Friday, May 25, 2012

Europe raises spectre of an ungovernable world

by Mark Mazower

Financial Times

May 25, 2012

“They decided without us. Let us advance without them,” reads the slogan on the website of Syriza, the leftwing Greek party that shot to prominence after elections this month. But what emerges as one reads on is less a clear strategy for the country’s future than a worldview suffused with the images and memories of its turbulent past. Here, the fight against today’s perceived enemy – neoliberalism – evokes the struggle against the military junta 40 years ago, and the resistance to Nazi occupation during the second world war. There are even echoes of the Popular Front and the Comintern. Alexis Tsipras, Syriza’s leader, is too young to remember this: he was born just as the junta fell, in the summer of 1974. However, his party’s language reminds us that the eurozone crisis is raising some deep historical questions about what has happened to politics, to democracy and to the very idea of international co-operation.

It was in Europe, two centuries ago, where the idea emerged that the world was a governable place. This idea was radically new: the term “international” itself was coined by British philosopher Jeremy Bentham and only entered general circulation in the decades after Napoleon’s defeat. Although nationalism was emerging as a potent force at this time, the supporters of international co-operation were not alarmed. On the contrary, they believed that nationalism and internationalism were soul mates, that a continent of vibrant national democracies necessitated co-operation among its diverse people. Novelist Victor Hugo conjured up the vision of a federal Europe to a wildly cheering audience of peace activists in Paris in 1849; the Italian revolutionary Giuseppe Mazzini inspired US president Woodrow Wilson with his idea of a society of democratic nations.

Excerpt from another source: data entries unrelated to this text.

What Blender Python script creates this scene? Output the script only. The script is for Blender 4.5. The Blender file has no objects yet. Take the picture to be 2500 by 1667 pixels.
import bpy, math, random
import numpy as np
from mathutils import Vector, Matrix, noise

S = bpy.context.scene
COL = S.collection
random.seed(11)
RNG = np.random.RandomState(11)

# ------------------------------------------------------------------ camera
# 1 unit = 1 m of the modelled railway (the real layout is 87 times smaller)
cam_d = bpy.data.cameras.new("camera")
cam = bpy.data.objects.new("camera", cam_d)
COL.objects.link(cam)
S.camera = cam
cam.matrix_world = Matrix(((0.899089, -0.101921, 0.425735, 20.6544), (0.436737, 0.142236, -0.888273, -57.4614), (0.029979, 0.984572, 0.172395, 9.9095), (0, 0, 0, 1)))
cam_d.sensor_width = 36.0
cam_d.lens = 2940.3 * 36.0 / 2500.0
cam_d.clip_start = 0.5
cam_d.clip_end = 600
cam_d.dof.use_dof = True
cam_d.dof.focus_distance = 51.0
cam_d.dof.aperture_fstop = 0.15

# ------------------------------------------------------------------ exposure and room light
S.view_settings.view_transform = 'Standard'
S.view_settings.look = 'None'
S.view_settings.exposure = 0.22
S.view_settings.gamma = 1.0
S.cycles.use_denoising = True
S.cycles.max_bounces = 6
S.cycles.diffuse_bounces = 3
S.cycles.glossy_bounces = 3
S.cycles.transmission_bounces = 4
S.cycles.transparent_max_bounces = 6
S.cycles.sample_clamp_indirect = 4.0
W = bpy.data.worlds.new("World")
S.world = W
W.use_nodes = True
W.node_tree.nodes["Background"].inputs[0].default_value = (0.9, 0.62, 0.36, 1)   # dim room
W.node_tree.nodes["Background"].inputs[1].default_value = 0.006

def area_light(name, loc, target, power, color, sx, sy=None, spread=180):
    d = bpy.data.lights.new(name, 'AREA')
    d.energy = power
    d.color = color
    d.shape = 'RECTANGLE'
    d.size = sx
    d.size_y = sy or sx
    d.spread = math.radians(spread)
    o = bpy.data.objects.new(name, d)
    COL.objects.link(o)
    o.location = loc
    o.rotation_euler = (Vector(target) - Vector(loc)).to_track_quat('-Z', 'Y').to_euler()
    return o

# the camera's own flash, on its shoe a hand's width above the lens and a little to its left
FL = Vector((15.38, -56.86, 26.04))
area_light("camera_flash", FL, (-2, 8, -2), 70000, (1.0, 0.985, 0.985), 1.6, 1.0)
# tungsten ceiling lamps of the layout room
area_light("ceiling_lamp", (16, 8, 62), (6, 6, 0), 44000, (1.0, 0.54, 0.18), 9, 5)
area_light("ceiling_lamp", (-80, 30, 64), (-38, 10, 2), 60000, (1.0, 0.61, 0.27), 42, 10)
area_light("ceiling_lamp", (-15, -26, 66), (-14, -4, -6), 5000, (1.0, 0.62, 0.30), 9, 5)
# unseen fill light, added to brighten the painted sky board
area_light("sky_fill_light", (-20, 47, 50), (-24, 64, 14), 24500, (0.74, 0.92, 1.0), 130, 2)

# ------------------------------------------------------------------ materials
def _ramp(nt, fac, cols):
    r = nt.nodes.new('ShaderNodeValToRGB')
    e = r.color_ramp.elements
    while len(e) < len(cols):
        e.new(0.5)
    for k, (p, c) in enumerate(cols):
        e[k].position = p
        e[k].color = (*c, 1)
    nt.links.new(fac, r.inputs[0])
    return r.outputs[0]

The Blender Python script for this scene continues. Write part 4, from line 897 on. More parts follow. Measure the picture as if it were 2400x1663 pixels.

If Wilson’s ill-fated League of Nations was one outcome of such views, other internationalists fought equally hard for free trade, or for communism. But the second world war saw anti-fascists in Europe return to the idea of federation for the continent as an antidote both to the bellicose nationalism of Hitler and Mussolini, and to the hopeless high-mindedness of the League. They believed that without integration, Europeans would continue to fight indefinitely; with it, the nation could be tamed and the needs of the weakest members of society guaranteed.